ペーパーレス化などのアナログからの移行ではなく、その先目指すものは何があるのかを考えましょう。
- 業務の効率化
- コスト削減
- 働き方の多様化
- 人材不足の改善
- 売上アップ
- 顧客満足度の向上など
2. 現状の課題を洗い出す
現状自社にある課題を洗い出し、その中から優先すべきものを選びます。目的と現状に差異がある部分が課題です。
課題がデジタル化で解決できるものなのかを検討します。デジタル化することが目的ではなくデジタル化は課題解決の1つの手段です。他に良い解決方法があればデジタル化にこだわる必要はありません。
3. 社内で理解を得る
社内には保守的で今までのやり方にこだわる社員がいます。今までうまくいっているのに変える必要はないと思っている社員を説得しなければなりません。

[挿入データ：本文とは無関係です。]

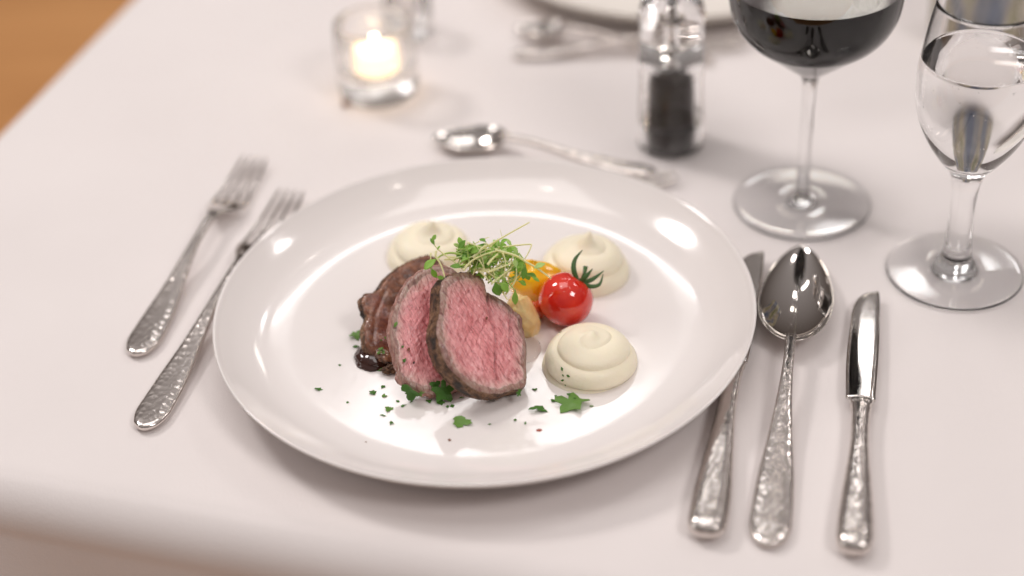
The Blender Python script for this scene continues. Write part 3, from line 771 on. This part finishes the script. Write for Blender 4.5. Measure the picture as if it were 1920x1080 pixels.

デジタル化を進めようとしても、実際に使う社員が反発しているとうまくデジタル化は成功しません。経営者と現場が一丸となりデジタル化を推進するため、メリットなどを伝えて理解を得る必要があります。
4. 自社の課題解決に適したツールを選ぶ
デジタルツールは様々な種類が数多く提供されているので、デジタル化の目的と課題解決に適したツールを選ぶ必要があります。
コスト削減が目的の場合、デジタルツールに多額の導入費とランニングコストがかかってしまえば、コスト削減ができません。業務効率化のためにデジタルツールを導入しても使い方が複雑であれば使いこなせない人が出てくるでしょう。
自社の現状やビジネスモデルに合わせて、コストパフォーマンスが高いデジタルツールを選択することが課題解決につながります。
5. 導入後に効果を測定する
デジタルツールを導入した後は、課題解決に向かっているのか効果測定が必要です。
社員がツールを使いこなせているかのフィードバックを集めることで生の声を聞くことができます。操作が複雑すぎないか、不要な機能はないかなどを確認し、適切なデジタルツールであるかの判断をします。
自社にデジタルツールが合っていなければツールや業務体制の再検討を行いましょう。
企業にとってメリットの多いデジタル化は急務
この記事では、デジタル化のメリット・デメリットや取り組み方法などについて説明しました。
日本はデジタル化に遅れており、今後国際競争力を上げていくためにもデジタル化を推進することは急務です。
今までの業務方法からデジタル化へ転換するのは一朝一夕ではできませんが、長期的に見てメリットが多い施策です。
自社の成長を考えてもデジタル化は必要ですので、自社の課題とデジタル化の目的を考えデジタルツールを取り入れてみてください。